Problem description
Return all of the lines below exactly as they are.

Data shown

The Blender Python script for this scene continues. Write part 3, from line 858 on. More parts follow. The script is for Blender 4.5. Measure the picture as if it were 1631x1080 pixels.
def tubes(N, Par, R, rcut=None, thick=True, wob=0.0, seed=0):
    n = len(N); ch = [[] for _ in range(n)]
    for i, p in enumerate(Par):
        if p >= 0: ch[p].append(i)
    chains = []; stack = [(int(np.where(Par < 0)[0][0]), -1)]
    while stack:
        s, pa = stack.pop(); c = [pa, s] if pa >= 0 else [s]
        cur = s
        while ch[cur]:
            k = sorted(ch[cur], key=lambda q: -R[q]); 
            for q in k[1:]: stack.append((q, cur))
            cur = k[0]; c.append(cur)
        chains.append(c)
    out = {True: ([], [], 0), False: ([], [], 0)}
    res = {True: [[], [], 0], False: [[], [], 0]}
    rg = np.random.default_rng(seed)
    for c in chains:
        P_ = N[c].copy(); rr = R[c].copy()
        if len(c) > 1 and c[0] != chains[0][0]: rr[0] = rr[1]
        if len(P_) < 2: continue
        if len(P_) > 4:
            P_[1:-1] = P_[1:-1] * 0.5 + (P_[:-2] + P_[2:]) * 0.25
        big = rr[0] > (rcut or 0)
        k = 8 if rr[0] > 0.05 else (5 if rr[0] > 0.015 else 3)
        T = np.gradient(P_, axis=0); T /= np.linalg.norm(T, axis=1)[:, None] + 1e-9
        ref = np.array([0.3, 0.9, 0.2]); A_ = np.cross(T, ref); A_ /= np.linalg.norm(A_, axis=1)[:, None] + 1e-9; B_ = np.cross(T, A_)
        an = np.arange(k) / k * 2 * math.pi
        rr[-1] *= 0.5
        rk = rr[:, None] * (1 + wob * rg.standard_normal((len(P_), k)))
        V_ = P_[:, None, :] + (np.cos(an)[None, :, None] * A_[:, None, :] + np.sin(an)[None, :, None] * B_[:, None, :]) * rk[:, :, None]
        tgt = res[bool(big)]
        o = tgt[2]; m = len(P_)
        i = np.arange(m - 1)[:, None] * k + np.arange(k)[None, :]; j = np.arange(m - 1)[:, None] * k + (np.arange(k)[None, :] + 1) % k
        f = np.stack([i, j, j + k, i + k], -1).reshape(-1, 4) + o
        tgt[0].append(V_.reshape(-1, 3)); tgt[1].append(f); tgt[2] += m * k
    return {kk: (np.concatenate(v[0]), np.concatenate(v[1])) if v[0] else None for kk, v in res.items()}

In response
The Blender Python script for this scene continues. Write part 3, from line 858 on. More parts follow. The script is for Blender 4.5. Measure the picture as if it were 1631x1080 pixels.
def tubes(N, Par, R, rcut=None, thick=True, wob=0.0, seed=0):
    n = len(N); ch = [[] for _ in range(n)]
    for i, p in enumerate(Par):
        if p >= 0: ch[p].append(i)
    chains = []; stack = [(int(np.where(Par < 0)[0][0]), -1)]
    while stack:
        s, pa = stack.pop(); c = [pa, s] if pa >= 0 else [s]
        cur = s
        while ch[cur]:
            k = sorted(ch[cur], key=lambda q: -R[q]); 
            for q in k[1:]: stack.append((q, cur))
            cur = k[0]; c.append(cur)
        chains.append(c)
    out = {True: ([], [], 0), False: ([], [], 0)}
    res = {True: [[], [], 0], False: [[], [], 0]}
    rg = np.random.default_rng(seed)
    for c in chains:
        P_ = N[c].copy(); rr = R[c].copy()
        if len(c) > 1 and c[0] != chains[0][0]: rr[0] = rr[1]
        if len(P_) < 2: continue
        if len(P_) > 4:
            P_[1:-1] = P_[1:-1] * 0.5 + (P_[:-2] + P_[2:]) * 0.25
        big = rr[0] > (rcut or 0)
        k = 8 if rr[0] > 0.05 else (5 if rr[0] > 0.015 else 3)
        T = np.gradient(P_, axis=0); T /= np.linalg.norm(T, axis=1)[:, None] + 1e-9
        ref = np.array([0.3, 0.9, 0.2]); A_ = np.cross(T, ref); A_ /= np.linalg.norm(A_, axis=1)[:, None] + 1e-9; B_ = np.cross(T, A_)
        an = np.arange(k) / k * 2 * math.pi
        rr[-1] *= 0.5
        rk = rr[:, None] * (1 + wob * rg.standard_normal((len(P_), k)))
        V_ = P_[:, None, :] + (np.cos(an)[None, :, None] * A_[:, None, :] + np.sin(an)[None, :, None] * B_[:, None, :]) * rk[:, :, None]
        tgt = res[bool(big)]
        o = tgt[2]; m = len(P_)
        i = np.arange(m - 1)[:, None] * k + np.arange(k)[None, :]; j = np.arange(m - 1)[:, None] * k + (np.arange(k)[None, :] + 1) % k
        f = np.stack([i, j, j + k, i + k], -1).reshape(-1, 4) + o
        tgt[0].append(V_.reshape(-1, 3)); tgt[1].append(f); tgt[2] += m * k
    return {kk: (np.concatenate(v[0]), np.concatenate(v[1])) if v[0] else None for kk, v in res.items()}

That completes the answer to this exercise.